Sehubungan dengan itu, tujuan atau arti penting pengaturan tindak pidana pemilu bahwa pemilu adalah sebuah kontestasi. Di mana semua pihak tentu akan melakukan langkah apa saja agar dapat memenangkan pemilu, termasuk melakukan pelanggaran. Pelanggaran tersebut dapat saja merugikan peserta pemilu lainnya, merugikan penyelenggara dan juga pemilu. Agar hak berbagai pihak berkepentingan dalam pemilu dapat terlindungi, maka hukum pidana dijadikan salah satu instrumen untuk memeliharanya.


Problem penegakan hukum pidana pemilu setidaknya dilihat dari masing-masing komponen dalam sistem hukum yang secara langsung berpengaruh terhadap penegakan hukum. Lawrence M. Friedman (2001:7) menilai, berhasil atau tidaknya hukum ditegakkan tergantung pada tiga komponen sistem hukum. Pertama, substansi hukum (legal substance). Substansi hukum adalah aturan, norma, dan pola prilaku nyata manusia yang berada dalam sistem itu.


Kedua, struktur hukum (legal structure) atau struktur sistem hukum. Friedman (2001:12) menyebutnya sebagai kerangka atau rangka atau bagian yang tetap bertahan atau bagian yang memberi semacam bentuk dan batasan terhadap keseluruhan. Keberadaan struktur hukum sangat penting, karena betapapun bagusnya norma hukum, namun jika tidak ditopang aparat penegak hukum yang baik, penegakan hukum dan keadilan hanya sia-sia.


Ketiga, budaya hukum (legal culture). Kultur hukum adalah opini-opini, kepercayaan-kepercayaan (keyakinan-keyakinan), kebiasaan-kebisaaan, cara berfikir, dan cara bertindak, baik dari para penegak hukum maupun dari warga masyarakat tentang hukum dan berbagai fenomena yang berkaitan dengan hukum.
Dari 3 (tiga) indikator tersebut, efektifnya penegakan hukum pidana pemilu tidak dapat dilepaskan dari masalah yang terdapat dalam peraturan perundang-undangan pemilu, khususnya terkait tindak pidana pemilu.
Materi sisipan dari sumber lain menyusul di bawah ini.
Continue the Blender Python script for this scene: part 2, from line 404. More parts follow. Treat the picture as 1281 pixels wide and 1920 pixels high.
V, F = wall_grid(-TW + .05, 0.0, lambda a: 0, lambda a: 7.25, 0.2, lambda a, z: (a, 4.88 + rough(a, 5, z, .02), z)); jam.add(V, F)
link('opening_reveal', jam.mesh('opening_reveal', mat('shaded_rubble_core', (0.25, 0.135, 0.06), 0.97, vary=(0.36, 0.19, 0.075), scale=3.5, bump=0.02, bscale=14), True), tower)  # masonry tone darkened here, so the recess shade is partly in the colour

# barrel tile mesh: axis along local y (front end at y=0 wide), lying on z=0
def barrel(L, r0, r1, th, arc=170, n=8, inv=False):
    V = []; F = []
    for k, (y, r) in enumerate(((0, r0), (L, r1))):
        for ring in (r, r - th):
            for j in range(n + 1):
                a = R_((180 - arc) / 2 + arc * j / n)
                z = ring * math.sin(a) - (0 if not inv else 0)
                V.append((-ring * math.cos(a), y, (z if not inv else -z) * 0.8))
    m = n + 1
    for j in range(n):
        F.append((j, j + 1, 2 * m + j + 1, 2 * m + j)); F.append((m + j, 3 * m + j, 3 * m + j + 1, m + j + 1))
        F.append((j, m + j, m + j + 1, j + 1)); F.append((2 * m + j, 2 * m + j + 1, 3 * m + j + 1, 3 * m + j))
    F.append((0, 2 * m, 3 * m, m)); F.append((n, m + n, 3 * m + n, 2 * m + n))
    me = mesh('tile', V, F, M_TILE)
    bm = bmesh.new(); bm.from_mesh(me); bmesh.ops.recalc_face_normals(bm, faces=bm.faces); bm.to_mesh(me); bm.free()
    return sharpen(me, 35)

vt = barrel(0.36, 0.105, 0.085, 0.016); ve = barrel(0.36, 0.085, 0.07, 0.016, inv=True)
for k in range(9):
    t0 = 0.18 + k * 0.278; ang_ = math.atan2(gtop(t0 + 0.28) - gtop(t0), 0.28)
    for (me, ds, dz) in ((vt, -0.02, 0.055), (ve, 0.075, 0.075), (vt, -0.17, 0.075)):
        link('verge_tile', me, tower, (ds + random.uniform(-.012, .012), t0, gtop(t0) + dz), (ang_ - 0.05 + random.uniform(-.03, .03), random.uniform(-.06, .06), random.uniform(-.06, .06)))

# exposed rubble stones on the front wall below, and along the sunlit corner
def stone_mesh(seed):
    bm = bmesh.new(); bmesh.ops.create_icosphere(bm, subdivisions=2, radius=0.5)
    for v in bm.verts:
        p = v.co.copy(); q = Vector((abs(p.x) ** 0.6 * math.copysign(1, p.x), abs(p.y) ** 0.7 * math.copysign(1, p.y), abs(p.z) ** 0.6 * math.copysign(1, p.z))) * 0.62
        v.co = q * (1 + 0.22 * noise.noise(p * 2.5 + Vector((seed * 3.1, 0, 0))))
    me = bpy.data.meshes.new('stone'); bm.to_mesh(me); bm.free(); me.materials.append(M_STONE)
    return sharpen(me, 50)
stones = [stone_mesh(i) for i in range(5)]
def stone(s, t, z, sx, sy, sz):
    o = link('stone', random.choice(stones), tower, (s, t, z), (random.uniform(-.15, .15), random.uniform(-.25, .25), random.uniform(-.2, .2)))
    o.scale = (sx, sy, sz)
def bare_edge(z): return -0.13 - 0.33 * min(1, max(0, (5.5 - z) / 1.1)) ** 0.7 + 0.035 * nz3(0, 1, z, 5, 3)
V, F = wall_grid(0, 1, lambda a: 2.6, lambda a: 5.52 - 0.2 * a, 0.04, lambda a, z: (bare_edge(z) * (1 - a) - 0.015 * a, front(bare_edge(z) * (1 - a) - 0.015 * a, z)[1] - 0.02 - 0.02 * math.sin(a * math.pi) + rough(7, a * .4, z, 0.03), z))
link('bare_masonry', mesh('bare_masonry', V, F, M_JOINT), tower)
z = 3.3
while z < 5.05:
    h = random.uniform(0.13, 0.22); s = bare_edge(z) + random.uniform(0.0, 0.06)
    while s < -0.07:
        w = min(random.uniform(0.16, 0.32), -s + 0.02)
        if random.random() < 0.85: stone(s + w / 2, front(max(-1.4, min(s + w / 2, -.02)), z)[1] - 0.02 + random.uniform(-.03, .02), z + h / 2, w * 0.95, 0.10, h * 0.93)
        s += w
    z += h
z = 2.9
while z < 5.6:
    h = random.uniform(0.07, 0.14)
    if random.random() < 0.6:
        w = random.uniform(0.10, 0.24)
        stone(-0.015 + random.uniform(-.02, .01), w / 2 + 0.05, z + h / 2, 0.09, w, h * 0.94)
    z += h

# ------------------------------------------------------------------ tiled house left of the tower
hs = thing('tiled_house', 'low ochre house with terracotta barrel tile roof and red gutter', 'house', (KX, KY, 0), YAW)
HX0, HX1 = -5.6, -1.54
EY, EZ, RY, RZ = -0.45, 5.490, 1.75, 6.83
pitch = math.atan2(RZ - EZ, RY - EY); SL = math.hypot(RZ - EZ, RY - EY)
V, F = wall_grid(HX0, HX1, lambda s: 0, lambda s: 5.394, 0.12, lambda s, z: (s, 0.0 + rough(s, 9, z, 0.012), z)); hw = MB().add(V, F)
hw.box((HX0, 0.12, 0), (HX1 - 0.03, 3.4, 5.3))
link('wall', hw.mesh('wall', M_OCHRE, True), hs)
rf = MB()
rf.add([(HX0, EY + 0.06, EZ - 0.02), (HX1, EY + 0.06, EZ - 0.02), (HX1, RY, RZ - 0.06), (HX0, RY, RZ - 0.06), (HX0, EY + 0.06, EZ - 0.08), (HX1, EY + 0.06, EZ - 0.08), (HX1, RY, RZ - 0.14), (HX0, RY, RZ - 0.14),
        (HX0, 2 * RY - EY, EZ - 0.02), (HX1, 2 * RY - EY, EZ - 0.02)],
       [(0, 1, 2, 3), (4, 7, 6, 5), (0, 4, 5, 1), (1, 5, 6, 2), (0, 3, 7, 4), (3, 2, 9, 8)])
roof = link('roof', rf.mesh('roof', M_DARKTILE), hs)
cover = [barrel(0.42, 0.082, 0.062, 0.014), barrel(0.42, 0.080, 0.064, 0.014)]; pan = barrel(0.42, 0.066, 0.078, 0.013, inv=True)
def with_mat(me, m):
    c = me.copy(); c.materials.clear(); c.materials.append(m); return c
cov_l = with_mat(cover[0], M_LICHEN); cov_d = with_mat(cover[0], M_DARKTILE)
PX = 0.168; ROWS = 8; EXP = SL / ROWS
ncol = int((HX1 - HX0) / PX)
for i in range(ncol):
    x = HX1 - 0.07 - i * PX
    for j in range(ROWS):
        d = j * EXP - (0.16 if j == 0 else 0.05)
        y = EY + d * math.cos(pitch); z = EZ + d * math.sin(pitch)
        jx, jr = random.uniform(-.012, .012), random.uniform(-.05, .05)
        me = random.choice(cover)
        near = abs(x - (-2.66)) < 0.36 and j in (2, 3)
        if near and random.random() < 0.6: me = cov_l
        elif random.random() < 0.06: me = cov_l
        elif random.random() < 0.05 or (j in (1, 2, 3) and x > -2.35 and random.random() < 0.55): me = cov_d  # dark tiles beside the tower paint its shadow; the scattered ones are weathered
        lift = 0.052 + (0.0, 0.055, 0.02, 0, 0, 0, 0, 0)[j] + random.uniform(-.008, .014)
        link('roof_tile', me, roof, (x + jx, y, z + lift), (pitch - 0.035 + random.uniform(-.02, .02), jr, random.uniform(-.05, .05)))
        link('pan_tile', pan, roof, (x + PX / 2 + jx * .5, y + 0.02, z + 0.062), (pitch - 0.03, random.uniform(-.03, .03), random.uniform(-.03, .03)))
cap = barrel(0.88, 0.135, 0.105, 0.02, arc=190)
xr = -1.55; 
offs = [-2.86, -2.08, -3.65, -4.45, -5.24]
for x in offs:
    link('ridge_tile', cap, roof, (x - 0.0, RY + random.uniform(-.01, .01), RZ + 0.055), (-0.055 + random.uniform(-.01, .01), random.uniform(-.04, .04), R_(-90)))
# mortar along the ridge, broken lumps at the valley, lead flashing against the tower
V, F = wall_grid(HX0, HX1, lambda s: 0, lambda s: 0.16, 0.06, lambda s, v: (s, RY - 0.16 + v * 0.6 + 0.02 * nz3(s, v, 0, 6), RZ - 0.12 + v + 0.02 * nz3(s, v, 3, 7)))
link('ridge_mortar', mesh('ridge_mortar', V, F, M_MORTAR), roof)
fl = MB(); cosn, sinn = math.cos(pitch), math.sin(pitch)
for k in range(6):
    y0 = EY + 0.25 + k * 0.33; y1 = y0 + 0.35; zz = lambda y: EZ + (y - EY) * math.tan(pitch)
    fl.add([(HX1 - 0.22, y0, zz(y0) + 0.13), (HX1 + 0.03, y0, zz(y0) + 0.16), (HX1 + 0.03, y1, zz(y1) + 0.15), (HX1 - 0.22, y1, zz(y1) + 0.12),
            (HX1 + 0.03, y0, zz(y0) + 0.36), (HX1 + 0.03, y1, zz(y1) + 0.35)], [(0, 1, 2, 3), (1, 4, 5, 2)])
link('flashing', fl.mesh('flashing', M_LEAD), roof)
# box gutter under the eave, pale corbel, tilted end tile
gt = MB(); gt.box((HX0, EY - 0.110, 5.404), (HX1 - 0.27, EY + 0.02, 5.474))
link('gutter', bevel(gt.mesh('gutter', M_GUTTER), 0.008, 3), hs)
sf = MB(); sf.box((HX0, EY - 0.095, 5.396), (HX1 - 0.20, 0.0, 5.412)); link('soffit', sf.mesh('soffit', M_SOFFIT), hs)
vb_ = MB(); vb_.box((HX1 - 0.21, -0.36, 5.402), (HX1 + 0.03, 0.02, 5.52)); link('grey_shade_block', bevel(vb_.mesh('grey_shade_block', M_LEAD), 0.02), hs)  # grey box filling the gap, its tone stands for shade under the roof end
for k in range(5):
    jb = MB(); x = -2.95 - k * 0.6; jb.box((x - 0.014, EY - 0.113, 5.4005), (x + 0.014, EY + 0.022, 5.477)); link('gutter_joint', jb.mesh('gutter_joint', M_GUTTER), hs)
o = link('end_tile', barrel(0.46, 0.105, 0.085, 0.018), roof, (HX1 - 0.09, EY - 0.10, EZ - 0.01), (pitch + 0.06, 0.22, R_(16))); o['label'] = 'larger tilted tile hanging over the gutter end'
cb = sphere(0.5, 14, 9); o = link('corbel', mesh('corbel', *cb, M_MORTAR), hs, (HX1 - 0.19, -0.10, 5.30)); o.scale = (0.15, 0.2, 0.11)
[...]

Dengan adanya UU Pemilu, permasalahan tindak pidana pemilu dapat terselesaikan. Walaupun masih membutuhkan banyak pembenahan agar dapat diterapkan dengan baik dan efektif untuk menjadi salah satu instrumen mewujudkan pemilu yang jujur dan adil. Setidaknya pengalaman dalam penanganan tindak pidana pemilu menjadi penguat dalam penegakan hukum pemilu di Indonesia, di masa yang akan datang.